*What you should do*. Comb the records below for the string "high" and copy each line where it turns up.

Scenes as source code:
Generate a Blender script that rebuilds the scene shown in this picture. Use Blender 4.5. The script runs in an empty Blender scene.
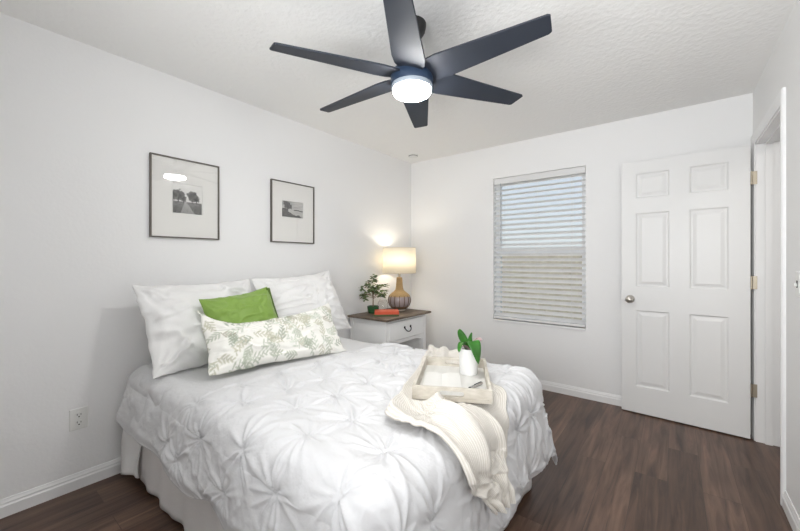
import bpy, bmesh, math, random
import numpy as np
from mathutils import Vector, Matrix, Euler, noise as mnoise

random.seed(7)
rng = np.random.default_rng(7)
scn = bpy.context.scene
COL = scn.collection
PI = math.pi
R = math.radians

# ------------------------------------------------------------------ camera
cam_d = bpy.data.cameras.new('camera')
cam_d.sensor_fit = 'HORIZONTAL'
cam_d.sensor_width = 36.0
cam_d.lens = 353.4 * 36.0 / 800.0
cam_d.shift_y = -(265.5 - 260.5) / 800.0
cam_d.clip_start = 0.02
cam = bpy.data.objects.new('camera', cam_d)
COL.objects.link(cam)
cam.location = (0, 0, 1.242)
cam.rotation_euler = (PI / 2, 0, R(37.80))
scn.camera = cam

# ------------------------------------------------------------------ sky, lights, exposure
scn.view_settings.view_transform = 'Standard'
scn.view_settings.look = 'None'
scn.view_settings.gamma = 1.0
scn.view_settings.use_curve_mapping = False
scn.view_settings.exposure = 0.42

world = bpy.data.worlds.new('sky')
scn.world = world
world.use_nodes = True
wn = world.node_tree
sky = wn.nodes.new('ShaderNodeTexSky')
sky.sky_type = 'NISHITA'
sky.sun_disc = False
sky.sun_elevation = R(48)
sky.sun_rotation = R(200)
bg = wn.nodes['Background']
bg.inputs['Strength'].default_value = 0.44
haze = wn.nodes.new('ShaderNodeMixRGB'); haze.inputs['Fac'].default_value = .95; haze.inputs[2].default_value = (1.25, 1.27, 1.30, 1)
wn.links.new(sky.outputs['Color'], haze.inputs[1])
wn.links.new(haze.outputs['Color'], bg.inputs['Color'])

sun_d = bpy.data.lights.new('sun', 'SUN'); sun_d.energy = 1.6; sun_d.angle = R(2); sun_d.color = (1, .95, .86)
sun_o = bpy.data.objects.new('sun', sun_d); COL.objects.link(sun_o)
sun_o.location = (0, -6, 8); sun_o.rotation_euler = (R(42), 0, R(12))      # high behind the house, on the yard beyond the window

def area(name, loc, rot, sx, sy, watts, color=(1, 1, 1), spread=180):
    d = bpy.data.lights.new(name, 'AREA')
    d.shape = 'RECTANGLE'; d.size = sx; d.size_y = sy; d.energy = watts; d.color = color
    d.spread = R(spread)
    o = bpy.data.objects.new(name, d); COL.objects.link(o)
    o.location = loc; o.rotation_euler = rot
    return o
# added fill lights behind the camera, one forward, one tilted up at the ceiling
area('front_fill_light', (-0.35, -0.55, 1.60), (R(98), 0, R(7)), 1.1, 1.2, 6.2, (.97, .985, 1), spread=112)
area('ceiling_fill_light', (-0.30, -0.42, 1.25), (R(180 - 60), 0, R(-6)), 1.3, 0.6, 20, (.97, .985, 1), spread=145)
area('hall_fill_light', (1.1, 1.9, 2.42), (0, 0, 0), .35, .35, 9, (1, .97, .92))  # unseen fill added in the hallway to brighten the door jamb
scn.cycles.max_bounces = 14
scn.cycles.diffuse_bounces = 9

# ------------------------------------------------------------------ materials
def new_mat(name):
    m = bpy.data.materials.new(name); m.use_nodes = True
    return m, m.node_tree, m.node_tree.nodes['Principled BSDF']

def mat(name, col, rough=0.5, metal=0.0, bump=None, var=None, coat=0, spec=None, sheen=0):
    """bump = (scale, strength, detail, distance); var = (scale, amount)"""
    m, nt, p = new_mat(name)
    p.inputs['Base Color'].default_value = (*col, 1)
    p.inputs['Roughness'].default_value = rough
    p.inputs['Metallic'].default_value = metal
    if coat: p.inputs['Coat Weight'].default_value = coat
    if spec is not None: p.inputs['Specular IOR Level'].default_value = spec
    if sheen: p.inputs['Sheen Weight'].default_value = sheen
    tc = nt.nodes.new('ShaderNodeTexCoord')
    if bump:
        n = nt.nodes.new('ShaderNodeTexNoise'); n.inputs['Scale'].default_value = bump[0]
        n.inputs['Detail'].default_value = bump[2]
        nt.links.new(tc.outputs['Object'], n.inputs['Vector'])
        b = nt.nodes.new('ShaderNodeBump'); b.inputs['Strength'].default_value = bump[1]
        b.inputs['Distance'].default_value = bump[3]
        nt.links.new(n.outputs['Fac'], b.inputs['Height'])
        nt.links.new(b.outputs['Normal'], p.inputs['Normal'])
    if var:
        n2 = nt.nodes.new('ShaderNodeTexNoise'); n2.inputs['Scale'].default_value = var[0]
        n2.inputs['Detail'].default_value = 4
        nt.links.new(tc.outputs['Object'], n2.inputs['Vector'])
        r = nt.nodes.new('ShaderNodeValToRGB')
        r.color_ramp.elements[0].position = .3; r.color_ramp.elements[1].position = .7
        a = var[1]
        r.color_ramp.elements[0].color = (*[c * (1 - a) for c in col], 1)
        r.color_ramp.elements[1].color = (*[min(1, c * (1 + a)) for c in col], 1)
        nt.links.new(n2.outputs['Fac'], r.inputs['Fac'])
        nt.links.new(r.outputs['Color'], p.inputs['Base Color'])
    return m

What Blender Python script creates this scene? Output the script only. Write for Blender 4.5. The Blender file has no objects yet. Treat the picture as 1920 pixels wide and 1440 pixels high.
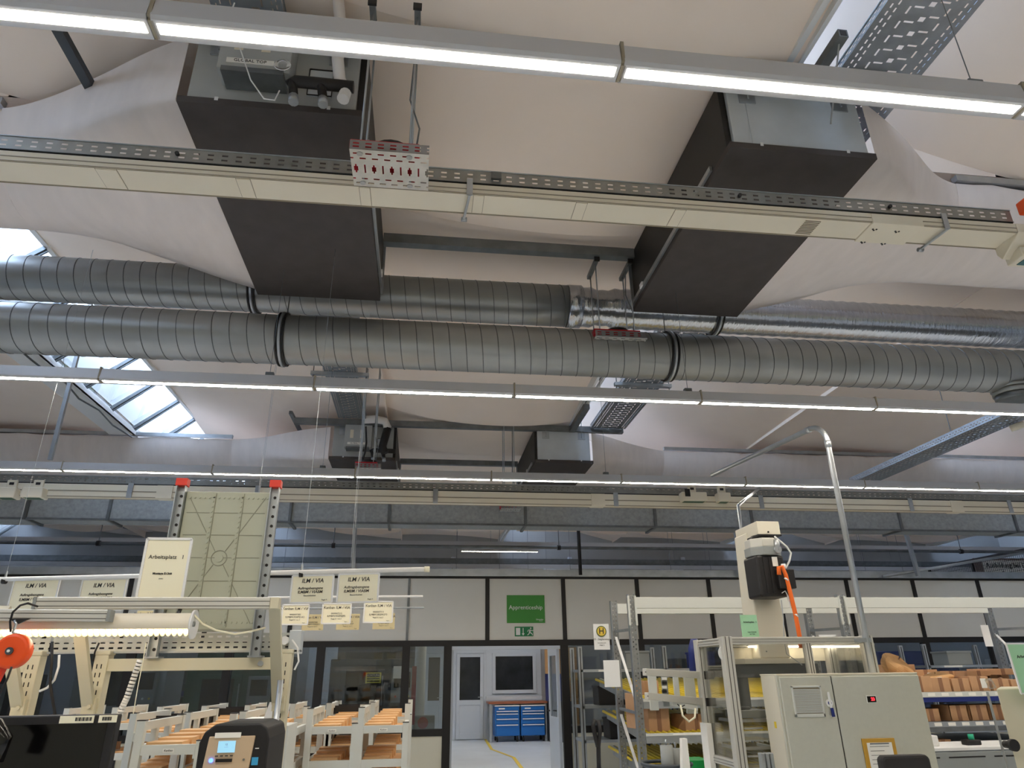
import bpy, bmesh, math, random
from mathutils import Vector, Matrix
random.seed(7)
scene = bpy.context.scene
COL = scene.collection
PI = math.pi

# ------------------------------------------------------------------ camera
F_PX, EYE = 1288.0, 1.6
def _d(x, y): return Vector((x - 960, 720 - y, -F_PX))
_Y = _d(784, 1268).normalized()
_Z = _d(922, -2350); _Z = (_Z - _Y * _Y.dot(_Z)).normalized()
_X = _Y.cross(_Z)
ROT = Matrix((_X, _Y, _Z))            # camera axes -> world axes
CAM = Vector((0, 0, EYE))
cd = bpy.data.cameras.new('camera'); co = bpy.data.objects.new('camera', cd); COL.objects.link(co)
cd.sensor_fit = 'HORIZONTAL'; cd.sensor_width = 36.0; cd.lens = 36.0 * F_PX / 1920.0
cd.clip_start = 0.05; cd.clip_end = 200
co.matrix_world = Matrix.Translation(CAM) @ ROT.to_4x4()
scene.camera = co
def ray(px, py): return ROT @ _d(px, py)
def onY(px, py, y): v = ray(px, py); return CAM + v * (y / v.y)
def onZ(px, py, z): v = ray(px, py); return CAM + v * ((z - EYE) / v.z)

# ------------------------------------------------------------------ sky and exposure
w = bpy.data.worlds.new('overcast_sky'); scene.world = w; w.use_nodes = True
bg = w.node_tree.nodes['Background']
bg.inputs[0].default_value = (0.58, 0.74, 1.0, 1); bg.inputs[1].default_value = 11.0
LAMP_E = 74.0
scene.view_settings.view_transform = 'Standard'; scene.view_settings.look = 'None'
scene.view_settings.exposure = 0.16; scene.view_settings.gamma = 1.0
scene.view_settings.use_curve_mapping = False
scene.cycles.max_bounces = 10; scene.cycles.diffuse_bounces = 8; scene.cycles.transparent_max_bounces = 24

# ------------------------------------------------------------------ materials
def rgb(r, g, b):
    f = lambda c: (c / 255 / 12.92) if c / 255 <= 0.04045 else ((c / 255 + 0.055) / 1.055) ** 2.4
    return (f(r), f(g), f(b), 1)
def mat(name, col, rough=0.6, metal=0.0, var=0.0, scale=6.0, bump=0.0, emit=0.0, spec=0.5, stretch=(1, 1, 1), detail=4.0):
    m = bpy.data.materials.new(name); m.use_nodes = True
    nt = m.node_tree; b = nt.nodes['Principled BSDF']
    b.inputs['Base Color'].default_value = col; b.inputs['Roughness'].default_value = rough
    b.inputs['Metallic'].default_value = metal; b.inputs['Specular IOR Level'].default_value = spec
    if emit:
        b.inputs['Emission Color'].default_value = col; b.inputs['Emission Strength'].default_value = emit
    if var or bump:
        tc = nt.nodes.new('ShaderNodeTexCoord'); mp = nt.nodes.new('ShaderNodeMapping')
        mp.inputs['Scale'].default_value = stretch
        n = nt.nodes.new('ShaderNodeTexNoise'); n.inputs['Scale'].default_value = scale; n.inputs['Detail'].default_value = detail
        nt.links.new(tc.outputs['Object'], mp.inputs[0]); nt.links.new(mp.outputs[0], n.inputs['Vector'])
        if var:
            r = nt.nodes.new('ShaderNodeValToRGB')
            r.color_ramp.elements[0].position = 0.3; r.color_ramp.elements[1].position = 0.7
            r.color_ramp.elements[0].color = tuple(c * (1 - var) for c in col[:3]) + (1,)
            r.color_ramp.elements[1].color = tuple(min(1, c * (1 + var)) for c in col[:3]) + (1,)
            nt.links.new(n.outputs['Fac'], r.inputs[0]); nt.links.new(r.outputs[0], b.inputs['Base Color'])
        if bump:
            bp = nt.nodes.new('ShaderNodeBump'); bp.inputs['Strength'].default_value = bump; bp.inputs['Distance'].default_value = 0.01
            nt.links.new(n.outputs['Fac'], bp.inputs['Height']); nt.links.new(bp.outputs[0], b.inputs['Normal'])
    return m
def glass_mat(name, tint, alpha, rough=0.03):
    m = bpy.data.materials.new(name); m.use_nodes = True; nt = m.node_tree; nt.nodes.clear()
    o = nt.nodes.new('ShaderNodeOutputMaterial'); mx = nt.nodes.new('ShaderNodeMixShader')
    t = nt.nodes.new('ShaderNodeBsdfTransparent'); t.inputs[0].default_value = tint
    g = nt.nodes.new('ShaderNodeBsdfGlossy'); g.inputs['Roughness'].default_value = rough; g.inputs[0].default_value = (1, 1, 1, 1)
    lw = nt.nodes.new('ShaderNodeLayerWeight'); lw.inputs[0].default_value = 0.35
    mu = nt.nodes.new('ShaderNodeMath'); mu.operation = 'MULTIPLY_ADD'; mu.inputs[1].default_value = 0.5; mu.inputs[2].default_value = alpha
    nt.links.new(lw.outputs['Fresnel'], mu.inputs[0]); nt.links.new(mu.outputs[0], mx.inputs[0])
    nt.links.new(t.outputs[0], mx.inputs[1]); nt.links.new(g.outputs[0], mx.inputs[2]); nt.links.new(mx.outputs[0], o.inputs[0])
    return m
def perforated(name, col, pu, wu, rows, hv=0.01, stagger=0.0, metal=0.85, rough=0.4):
    """metal sheet punched with slots; UV are metres; rows = list of slot centre v, pu = pitch"""
    m = mat(name, col, rough, metal, 0.12, 9.0)
    nt = m.node_tree; N = nt.nodes; L = nt.links
    uv = N.new('ShaderNodeUVMap'); sx = N.new('ShaderNodeSeparateXYZ'); L.new(uv.outputs[0], sx.inputs[0])
    def M(op, a, b=None, c=None):
        n = N.new('ShaderNodeMath'); n.operation = op
        for i, v in enumerate((a, b, c)):
            if v is None: continue
            if isinstance(v, (int, float)): n.inputs[i].default_value = v
            else: L.new(v, n.inputs[i])
        return n.outputs[0]
    tot = None
    for i, row in enumerate(rows):
        v0, pu_, wu_, hv_, ph = (row if isinstance(row, tuple) else (row, pu, wu, hv, (i % 2) * stagger))
        fu = M('FRACT', M('ADD', M('DIVIDE', sx.outputs[0], pu_), ph))
        a = M('LESS_THAN', M('ABSOLUTE', M('SUBTRACT', fu, 0.5)), wu_ / pu_ / 2)
        b = M('LESS_THAN', M('ABSOLUTE', M('SUBTRACT', sx.outputs[1], v0)), hv_ / 2)
        t = M('MULTIPLY', a, b); tot = t if tot is None else M('MAXIMUM', tot, t)
    tr = N.new('ShaderNodeBsdfTransparent'); mx = N.new('ShaderNodeMixShader')
    L.new(tot, mx.inputs[0]); L.new(N['Principled BSDF'].outputs[0], mx.inputs[1]); L.new(tr.outputs[0], mx.inputs[2])
    L.new(mx.outputs[0], N['Material Output'].inputs[0])
    return m
M = {}
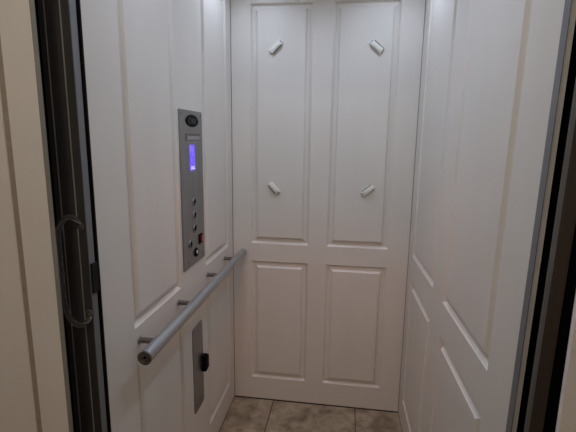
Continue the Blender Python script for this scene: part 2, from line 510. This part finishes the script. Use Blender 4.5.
for y, z in ((-0.648, 0.994), (-0.490, 0.994), (-0.675, 1.553), (-0.476, 1.553)):
    cchild('screw', lathe(bmesh.new(), [(PT - 0.0005, 0.0042), (PT + 0.0008, 0.0042), (PT + 0.0014, 0.003), (PT + 0.0014, 0)], (0, y, z), 'x', 14), DARKST, plate, True)

# ------------------------------------------------------------------ access plate below the handrail
ap = thing('access_plate', 'narrow grey steel plate with black latch below the handrail', 'access plate', (0, -0.567, 0.325))
OFF2 = Vector((0, 0.567, -0.325))
def achild(name, bm, material, parent=None, smooth=False):
    bmesh.ops.translate(bm, vec=OFF2, verts=bm.verts[:])
    return link(name, bm, material, parent or ap, smooth)
achild('plate', rounded_plate(bmesh.new(), -0.624, -0.512, 0.325, 0.705, 0.0003, 0.004, 0.012, 6, 0.0008), STEEL)
bm = bmesh.new()
box(bm, 0.004, 0.024, -0.536, -0.505, 0.473, 0.545, 0.003, 2)
box(bm, 0.018, 0.026, -0.530, -0.500, 0.480, 0.538, 0.002, 2)
achild('latch', bm, BLACKPL)['label'] = 'black plastic latch'

# ------------------------------------------------------------------ handrail
RX, RZ, RR = 0.066, 0.875, 0.0195
hr = thing('handrail', 'round grey metal handrail along the left cab wall', 'handrail', (0, -0.6, RZ))
def hchild(name, bm, material, parent=None, smooth=True):
    bmesh.ops.translate(bm, vec=Vector((0, 0.6, -RZ)), verts=bm.verts[:])
    return link(name, bm, material, parent or hr, smooth)
Y0, Y1 = -1.140, -0.034
hchild('rail', lathe(bmesh.new(), [(Y0 + 0.004, 0), (Y0 + 0.004, RR), (Y1 - 0.004, RR), (Y1 - 0.001, RR - 0.003), (Y1, RR - 0.006), (Y1, 0)], (RX, 0, RZ), 'y', 40), RAILM)
ec = hchild('end_cap', lathe(bmesh.new(), [(Y0 + 0.006, RR + 0.0008), (Y0 + 0.001, RR + 0.0008), (Y0, RR - 0.001), (Y0, RR - 0.006), (Y0 + 0.002, RR - 0.0075),
                                           (Y0 + 0.002, 0.0065), (Y0 + 0.005, 0.006), (Y0 + 0.005, 0)], (RX, 0, RZ), 'y', 40), DARKST)
ec['label'] = 'dark end cap with hole'
hchild('cap_screw', lathe(bmesh.new(), [(Y0 + 0.0052, 0.0045), (Y0 + 0.003, 0.0045), (Y0 + 0.0028, 0.003), (Y0 + 0.0028, 0)], (RX, 0, RZ), 'y', 20), BLACKPL, ec)
for y in (-1.041, -0.749, -0.427, -0.169):
    bk = hchild('bracket', lathe(bmesh.new(), [(0.001, 0.0), (0.001, 0.0085), (RX - 0.012, 0.0085), (RX - 0.010, 0.0)], (0, y, RZ), 'x', 20), DARKST)
    hchild('wall_flange', lathe(bmesh.new(), [(0.0003, 0.0), (0.0003, 0.0115), (0.003, 0.0115), (0.004, 0.010), (0.004, 0)], (0, y, RZ), 'x', 24), RAILM, bk)

# ------------------------------------------------------------------ plastic clips on the back wall
def clip_mesh():
    h, w = 0.037, 0.0138
    body = bmesh.new()
    box(body, -h, h - 0.012, -0.013, -0.0012, -w + 0.004, w, 0.002, 2)
    box(body, -h, h, -0.0045, -0.0005, -w, w, 0.0012, 1)
    box(body, -h + 0.006, h - 0.020, -0.0155, -0.012, -w + 0.009, w - 0.005, 0.0015, 1)
    slot = bmesh.new()
    box(slot, -h + 0.002, h - 0.013, -0.0105, -0.0046, -w + 0.0005, -w + 0.0042)
    hole = lathe(bmesh.new(), [(-0.0046, 0.0030), (-0.0056, 0.0030), (-0.0060, 0.002), (-0.0060, 0)], (h - 0.006, 0, 0.005), 'y', 14)
    hole2 = lathe(bmesh.new(), [(-0.0046, 0.0030), (-0.0056, 0.0030), (-0.0060, 0.002), (-0.0060, 0)], (h - 0.006, 0, -0.005), 'y', 14)
    return body, slot, hole, hole2
def make_clip(label, x, z, ang):
    t = thing('plastic_clip', label, 'clip', (x, -0.0018, z), 'clips on the back wall panels')
    a, s, h1, h2 = clip_mesh()
    link('body', a, CLIPM, t); link('slot', s, CLIPD, t)
    link('screw', h1, CLIPD, t, True); link('screw', h2, CLIPD, t, True)
    t.rotation_euler = (0, -ang, 0)
    return t
clip = make_clip('ivory plastic clip at the top of the left back panel, tilted up to the right', 0.2305, 1.907, math.radians(44))
def copy_clip(label, x, z, deg):
    c = clip.copy(); COL.objects.link(c)
    c['label'] = label
    c.location = (x, -0.0018, z); c.rotation_euler = (0, -math.radians(deg), 0)
    for ch in list(clip.children):
        k = ch.copy(); COL.objects.link(k); k.parent = c
copies = [('ivory plastic clip at the top of the right back panel, tilted down to the right', 0.708, 1.903, 180 - 41),
          ('ivory plastic clip low on the left back panel, tilted down to the right', 0.2245, 1.2135, -48),
          ('ivory plastic clip low on the right back panel, tilted up to the right', 0.6955, 1.2175, 180 + 39)]
for a in copies:
    copy_clip(*a)

# ------------------------------------------------------------------ lamps
def downlight(x, y, power, label):
    t = thing('recessed_downlight', label, 'ceiling light', (x, y, CEIL_Z), 'downlights in the cab ceiling')
    link('trim_ring', lathe(bmesh.new(), [(0, 0.034), (-0.006, 0.036), (-0.006, 0.048), (0, 0.052)], (0, 0, 0), 'z', 36), ALU, t, True)
    link('lens', lathe(bmesh.new(), [(-0.002, 0.0345), (-0.003, 0.03), (-0.003, 0)], (0, 0, 0), 'z', 36), LAMPLENS, t, True)
    ld = bpy.data.lights.new('downlight_lamp', 'SPOT')
    ld.energy = power; ld.color = CAB_LAMP_COL
    ld.shadow_soft_size = 0.03
    ld.spot_size = math.radians(150); ld.spot_blend = 0.8
    lo = bpy.data.objects.new('lamp', ld); COL.objects.link(lo)
    lo.parent = t; lo.location = (0, 0, -0.012)
for dx, dy, dn in ((0.15, -0.33, 'back left corner'), (0.78, -0.33, 'back right corner'),
                   (0.17, -1.00, 'front left of the cab'), (0.76, -1.00, 'front right of the cab')):
    downlight(dx, dy, CAB_LAMP_W * (9.6 if dy > -0.5 else 9.0), 'round recessed downlight over the ' + dn)

def added_hall_lamp(label, x, y, power, colour, lens, aim=None):
    hl = thing('hall_fill_lamp', label, 'ceiling light', (x, y, HZ))
    link('base', lathe(bmesh.new(), [(0, 0.07), (-0.02, 0.07), (-0.02, 0.06)], (0, 0, 0), 'z', 32), ALU, hl, True)
    link('glass_shade', lathe(bmesh.new(), [(-0.02, 0.065), (-0.035, 0.06), (-0.045, 0.04), (-0.05, 0.0)], (0, 0, 0), 'z', 32), lens, hl, True)
    ld = bpy.data.lights.new('added_hall_lamp', 'SPOT' if aim else 'POINT')
    ld.energy = power; ld.color = colour; ld.shadow_soft_size = 0.06
    lo = bpy.data.objects.new('lamp', ld); COL.objects.link(lo); lo.parent = hl; lo.location = (0, 0, -0.115)
    if aim:
        ld.spot_size = math.radians(48); ld.spot_blend = 0.9
        d = Vector(aim) - Vector((x, y, HZ - 0.115))
        lo.rotation_euler = d.to_track_quat('-Z', 'Y').to_euler()
added_hall_lamp('small amber ceiling spotlight, unseen and added, aimed into the lift opening', 0.50, -1.75, AMBER_FILL_W * 4, AMBER_FILL_COL, HALLLENS, (0.45, 0.0, 0.2))  # unseen spot added for warm hall light on the low cab walls
added_hall_lamp('small white glass ceiling lamp, unseen, added as neutral fill further back in the hall', 0.40, -2.50, HALL_FILL_W * 4, HALL_FILL_COL, LAMPLENS)  # unseen neutral fill added to brighten the landing boards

*Response to the task*.
sun_o.location = (0, -6, 8); sun_o.rotation_euler = (R(42), 0, R(12))      # high behind the house, on the yard beyond the window
What Blender Python script creates this scene? Output the script only. Write for Blender 4.5. The Blender file has no objects yet. Treat the picture as 1920 pixels wide and 1440 pixels high.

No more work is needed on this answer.